I rejoice when the Tikkun Olam values we teach in the Tent–the dignity of every human being, the need to cultivate multi-faith allies and friendships in a world that has no trouble generating enemies of the Jewish People, the centrality of Israel to us–are all made real in our work outside the Tent.

I rejoice when our congregants embrace, outside this Tent, the notion that standing up for Israel is not at odds with supporting the dignity of Palestinian people; that Jewish strength is not to be achieved through isolationism or extremism.

I rejoice when I learn, as I did just this week, that a young woman who grew up here at WRT was accepted to HUC and will be entering rabbinical school in Jerusalem this summer; that the leaders who began their journeys here at WRT are now serving as great leaders of Jewish people across the country and across the world.    

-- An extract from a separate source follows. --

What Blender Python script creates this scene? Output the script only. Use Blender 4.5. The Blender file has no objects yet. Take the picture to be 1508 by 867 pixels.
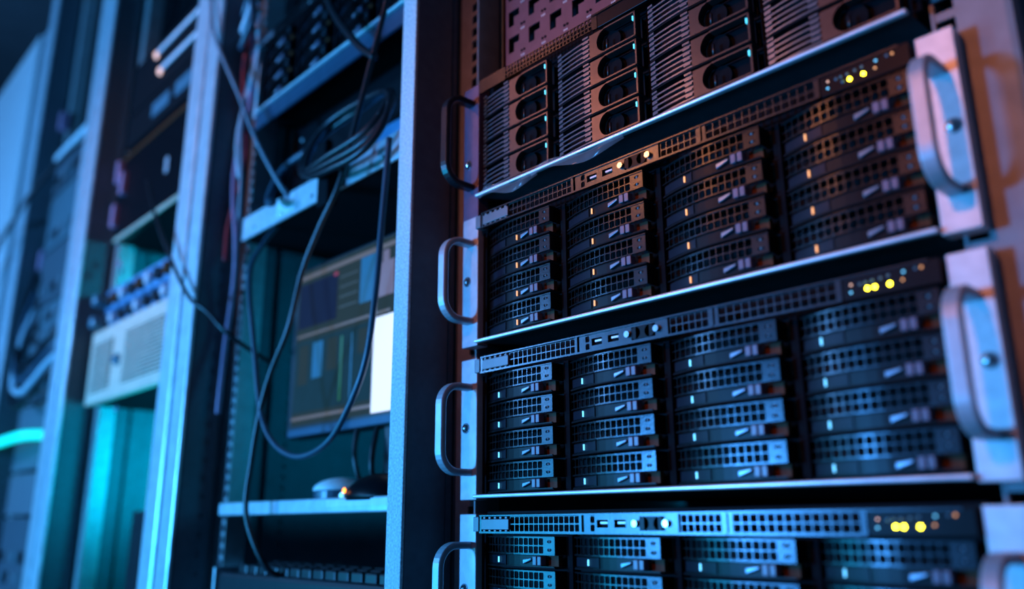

So this is my blessing to you, WRT:  

Please continue to bless one another as you have blessed me.  Please show one another the kindness, understanding, compassion and forgiveness that you have shown me.  And please be as good and generous to this synagogue as you have been to me.     

Please don’t leave the magic inside the Tent.  

The world needs you to bring the blessing out from here, to reveal the Divine Presence to all of God’s children.